I Called Bank - The History Of The Bank Shot

If you follow basketball over the past couple years, you are probably aware Paul Pierce didn't "call bank", but this style of shot has been defining basketball for years, but what is the history of the bank shot?

I Called Bank.com Art Of The Bank Shot

 

Invention Of The Game Of Basketball

The game of basketball was created by Dr. James Naismith in December of 1891 and consisted of two peach baskets and a soccer style ball. Believe it or not, backboards were not part of the original game.

The First Backboards

The first backboards were introduced a few years later, but they weren’t intended to aid the players, but rather protect the fans seated in the balcony from touching a ball. Early backboards were made of either chicken wire or wood.

Glass backboards were first introduced to the game in 1910. Banned briefly in 1916, but eventually popularized around 1919 when fans seated at the ends of the courts complained that the wooden backboards blocked their view.

Bank Shots Increase Odds Of Success

A bank shot in basketball, also referred too as "off the glass", is a shot where the ball bounces off the backboard and into the basket. Frequently used for mid-range jump shots and layups. The purpose of the bank shot is to try to hit the backboard at an angle, thus slowing the speed of the ball and increasing its chances sinking the hoop. North Carolina State University researchers found that bank shots may be up to 20 percent more effective at distances of about 12 feet, when compared to direct shots. NBA players known for using the bank shot often are Tim Duncan, Dwyane Wade, Dirk Nowitzki, Scottie Pippen, and Kobe Bryant just to name a few.

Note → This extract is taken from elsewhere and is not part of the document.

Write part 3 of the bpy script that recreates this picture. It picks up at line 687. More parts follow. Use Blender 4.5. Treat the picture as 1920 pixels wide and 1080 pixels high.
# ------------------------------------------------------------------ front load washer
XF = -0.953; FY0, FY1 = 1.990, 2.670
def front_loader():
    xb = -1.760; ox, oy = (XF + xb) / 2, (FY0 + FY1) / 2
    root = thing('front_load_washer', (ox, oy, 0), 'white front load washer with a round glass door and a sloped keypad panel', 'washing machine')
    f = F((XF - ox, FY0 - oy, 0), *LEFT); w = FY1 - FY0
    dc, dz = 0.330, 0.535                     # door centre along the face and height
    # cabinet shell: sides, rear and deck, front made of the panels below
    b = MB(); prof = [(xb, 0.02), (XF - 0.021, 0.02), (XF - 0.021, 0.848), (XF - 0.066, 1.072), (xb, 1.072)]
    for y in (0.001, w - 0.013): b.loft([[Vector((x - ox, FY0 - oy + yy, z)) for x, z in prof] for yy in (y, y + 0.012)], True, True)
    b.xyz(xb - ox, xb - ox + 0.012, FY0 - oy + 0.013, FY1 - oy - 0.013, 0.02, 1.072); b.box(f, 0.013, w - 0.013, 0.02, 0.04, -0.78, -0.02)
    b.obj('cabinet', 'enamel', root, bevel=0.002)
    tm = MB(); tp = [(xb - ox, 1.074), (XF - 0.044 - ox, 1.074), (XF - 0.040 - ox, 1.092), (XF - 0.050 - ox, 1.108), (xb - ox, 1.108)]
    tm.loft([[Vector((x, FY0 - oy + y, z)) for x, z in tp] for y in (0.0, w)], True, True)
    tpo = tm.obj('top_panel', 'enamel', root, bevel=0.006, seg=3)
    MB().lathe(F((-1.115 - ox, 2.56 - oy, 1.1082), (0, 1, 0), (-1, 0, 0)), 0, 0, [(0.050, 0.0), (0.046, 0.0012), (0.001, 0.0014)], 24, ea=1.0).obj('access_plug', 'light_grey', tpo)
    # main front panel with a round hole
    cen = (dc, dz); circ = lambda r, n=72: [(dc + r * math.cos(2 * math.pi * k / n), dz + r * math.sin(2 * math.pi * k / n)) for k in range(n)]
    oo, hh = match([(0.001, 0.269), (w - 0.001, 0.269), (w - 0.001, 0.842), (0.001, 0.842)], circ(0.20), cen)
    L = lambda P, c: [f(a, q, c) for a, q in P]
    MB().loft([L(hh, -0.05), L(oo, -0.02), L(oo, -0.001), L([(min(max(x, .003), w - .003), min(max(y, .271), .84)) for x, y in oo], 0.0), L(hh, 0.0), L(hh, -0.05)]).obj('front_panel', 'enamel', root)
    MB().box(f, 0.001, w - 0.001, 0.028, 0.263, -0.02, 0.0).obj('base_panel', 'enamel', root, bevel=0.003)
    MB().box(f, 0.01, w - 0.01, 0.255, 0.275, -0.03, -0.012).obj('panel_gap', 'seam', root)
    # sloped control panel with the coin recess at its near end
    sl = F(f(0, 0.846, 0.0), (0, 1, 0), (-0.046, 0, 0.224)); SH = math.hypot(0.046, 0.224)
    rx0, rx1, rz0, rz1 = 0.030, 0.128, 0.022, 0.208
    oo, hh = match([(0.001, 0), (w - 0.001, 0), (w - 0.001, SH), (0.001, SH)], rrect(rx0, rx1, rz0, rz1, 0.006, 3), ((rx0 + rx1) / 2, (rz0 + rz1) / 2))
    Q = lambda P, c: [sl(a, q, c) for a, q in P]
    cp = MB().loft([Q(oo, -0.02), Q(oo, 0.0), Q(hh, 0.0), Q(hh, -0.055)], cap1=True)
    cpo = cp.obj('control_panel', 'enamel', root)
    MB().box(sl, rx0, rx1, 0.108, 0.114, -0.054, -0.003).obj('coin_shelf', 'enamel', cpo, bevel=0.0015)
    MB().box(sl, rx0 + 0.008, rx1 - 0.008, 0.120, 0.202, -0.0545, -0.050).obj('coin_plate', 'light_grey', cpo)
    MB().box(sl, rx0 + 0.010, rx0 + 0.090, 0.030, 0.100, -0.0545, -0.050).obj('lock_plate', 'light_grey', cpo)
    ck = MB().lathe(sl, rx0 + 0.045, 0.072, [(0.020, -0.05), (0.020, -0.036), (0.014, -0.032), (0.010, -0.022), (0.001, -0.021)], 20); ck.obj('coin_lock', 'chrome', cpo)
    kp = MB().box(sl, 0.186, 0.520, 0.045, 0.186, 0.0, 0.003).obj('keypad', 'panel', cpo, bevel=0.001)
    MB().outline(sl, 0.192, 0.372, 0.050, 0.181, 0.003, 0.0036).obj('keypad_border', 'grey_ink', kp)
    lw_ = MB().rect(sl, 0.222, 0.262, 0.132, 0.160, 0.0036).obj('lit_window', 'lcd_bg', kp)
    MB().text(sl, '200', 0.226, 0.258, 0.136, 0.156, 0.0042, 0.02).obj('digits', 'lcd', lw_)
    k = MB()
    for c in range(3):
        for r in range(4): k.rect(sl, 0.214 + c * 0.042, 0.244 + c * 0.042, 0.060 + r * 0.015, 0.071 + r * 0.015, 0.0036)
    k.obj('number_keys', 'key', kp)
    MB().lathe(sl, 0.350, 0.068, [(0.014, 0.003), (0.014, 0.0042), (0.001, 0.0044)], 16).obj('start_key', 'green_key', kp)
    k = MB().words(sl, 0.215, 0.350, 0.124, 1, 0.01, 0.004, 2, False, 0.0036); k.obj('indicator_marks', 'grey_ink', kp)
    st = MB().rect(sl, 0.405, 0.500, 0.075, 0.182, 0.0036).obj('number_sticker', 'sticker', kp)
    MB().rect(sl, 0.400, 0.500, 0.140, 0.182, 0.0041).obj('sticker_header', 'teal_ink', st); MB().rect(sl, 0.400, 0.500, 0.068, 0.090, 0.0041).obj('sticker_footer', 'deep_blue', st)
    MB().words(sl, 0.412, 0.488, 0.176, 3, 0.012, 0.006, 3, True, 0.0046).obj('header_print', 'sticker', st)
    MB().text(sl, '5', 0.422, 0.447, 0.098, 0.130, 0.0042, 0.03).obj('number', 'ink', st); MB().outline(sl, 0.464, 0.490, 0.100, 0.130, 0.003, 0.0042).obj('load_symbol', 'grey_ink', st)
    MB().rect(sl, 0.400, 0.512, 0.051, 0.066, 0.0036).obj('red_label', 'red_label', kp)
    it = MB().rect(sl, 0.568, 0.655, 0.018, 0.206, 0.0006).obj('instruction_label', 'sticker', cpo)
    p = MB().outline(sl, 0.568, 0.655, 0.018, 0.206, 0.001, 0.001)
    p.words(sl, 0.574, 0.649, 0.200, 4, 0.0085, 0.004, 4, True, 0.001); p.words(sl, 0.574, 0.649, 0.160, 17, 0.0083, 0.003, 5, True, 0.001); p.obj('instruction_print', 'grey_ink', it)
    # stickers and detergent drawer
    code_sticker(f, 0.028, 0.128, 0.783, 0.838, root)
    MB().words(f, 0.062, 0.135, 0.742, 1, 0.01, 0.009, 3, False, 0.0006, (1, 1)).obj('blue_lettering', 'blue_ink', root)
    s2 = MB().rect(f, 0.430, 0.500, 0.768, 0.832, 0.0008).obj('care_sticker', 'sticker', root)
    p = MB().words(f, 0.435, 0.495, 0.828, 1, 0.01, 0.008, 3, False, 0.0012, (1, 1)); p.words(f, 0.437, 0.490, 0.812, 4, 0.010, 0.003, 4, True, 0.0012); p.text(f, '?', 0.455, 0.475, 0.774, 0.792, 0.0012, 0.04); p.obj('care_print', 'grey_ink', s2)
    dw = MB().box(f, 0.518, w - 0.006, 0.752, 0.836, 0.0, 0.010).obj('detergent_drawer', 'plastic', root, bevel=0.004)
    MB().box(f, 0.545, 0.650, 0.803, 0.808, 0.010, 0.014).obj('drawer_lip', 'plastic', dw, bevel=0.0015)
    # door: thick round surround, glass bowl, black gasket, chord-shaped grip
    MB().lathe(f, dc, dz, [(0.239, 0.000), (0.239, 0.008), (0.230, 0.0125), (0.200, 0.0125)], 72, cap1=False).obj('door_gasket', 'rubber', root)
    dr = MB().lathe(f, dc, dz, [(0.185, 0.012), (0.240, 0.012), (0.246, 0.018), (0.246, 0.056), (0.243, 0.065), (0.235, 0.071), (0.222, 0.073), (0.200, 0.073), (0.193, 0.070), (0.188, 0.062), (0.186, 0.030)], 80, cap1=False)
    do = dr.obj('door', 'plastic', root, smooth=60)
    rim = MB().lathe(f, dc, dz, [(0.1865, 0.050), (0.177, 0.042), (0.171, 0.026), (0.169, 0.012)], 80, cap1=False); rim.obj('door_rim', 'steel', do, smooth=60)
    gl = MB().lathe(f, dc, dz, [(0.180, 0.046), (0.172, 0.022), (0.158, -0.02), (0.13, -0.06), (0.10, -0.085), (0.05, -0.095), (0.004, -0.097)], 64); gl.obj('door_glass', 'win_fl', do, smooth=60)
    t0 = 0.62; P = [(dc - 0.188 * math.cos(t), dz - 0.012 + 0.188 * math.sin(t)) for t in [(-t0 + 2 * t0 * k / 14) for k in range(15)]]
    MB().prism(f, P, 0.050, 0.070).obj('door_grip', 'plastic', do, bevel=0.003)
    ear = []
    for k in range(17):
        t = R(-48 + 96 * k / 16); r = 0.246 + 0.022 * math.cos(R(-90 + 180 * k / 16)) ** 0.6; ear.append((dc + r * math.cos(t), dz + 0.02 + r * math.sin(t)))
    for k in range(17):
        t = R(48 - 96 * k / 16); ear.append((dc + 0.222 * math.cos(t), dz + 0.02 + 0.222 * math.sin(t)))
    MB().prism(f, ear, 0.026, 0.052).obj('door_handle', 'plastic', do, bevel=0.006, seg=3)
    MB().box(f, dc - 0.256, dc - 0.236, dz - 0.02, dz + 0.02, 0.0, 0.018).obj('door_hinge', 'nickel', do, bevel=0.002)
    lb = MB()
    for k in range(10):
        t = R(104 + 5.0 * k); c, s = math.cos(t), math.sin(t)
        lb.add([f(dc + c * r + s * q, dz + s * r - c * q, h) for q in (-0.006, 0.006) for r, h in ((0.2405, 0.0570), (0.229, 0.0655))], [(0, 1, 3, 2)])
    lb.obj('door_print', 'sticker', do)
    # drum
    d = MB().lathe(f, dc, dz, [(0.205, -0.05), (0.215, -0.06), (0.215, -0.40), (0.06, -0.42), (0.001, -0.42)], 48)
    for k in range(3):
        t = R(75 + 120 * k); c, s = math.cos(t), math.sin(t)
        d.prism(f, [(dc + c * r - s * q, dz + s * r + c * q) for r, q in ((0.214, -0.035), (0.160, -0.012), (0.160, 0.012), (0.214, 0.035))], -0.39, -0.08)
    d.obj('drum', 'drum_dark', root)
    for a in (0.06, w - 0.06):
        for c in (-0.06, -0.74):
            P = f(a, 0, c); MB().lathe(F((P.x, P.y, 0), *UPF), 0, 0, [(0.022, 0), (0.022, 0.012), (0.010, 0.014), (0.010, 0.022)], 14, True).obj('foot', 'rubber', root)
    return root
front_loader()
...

The Proper Implications For Calling A Bank Shot

  1. In horse or pig, if a person calls bank before the shot, then makes it. The following person must make the shot using the "bank" method. However, if the shooter shoots the ball and it banks in, but does not call it, then basket still counts, but does not need to be banked in. The shot can be made in any way the following person desires.
  2. During a neighborhood pick up game, if a person does not call bank but it goes in, it still counts. However, the other players are allowed to make fun of the shooter and ask the following question, "did you call bank?" Insinuating that the shot was lucky, and the person shooting the ball did not plan to bank it. So remember to say "I Called Bank."
  3. In some shoot-around scenarios, if a person shoots the ball and it banks in, but does not call it, he does not get the ball back.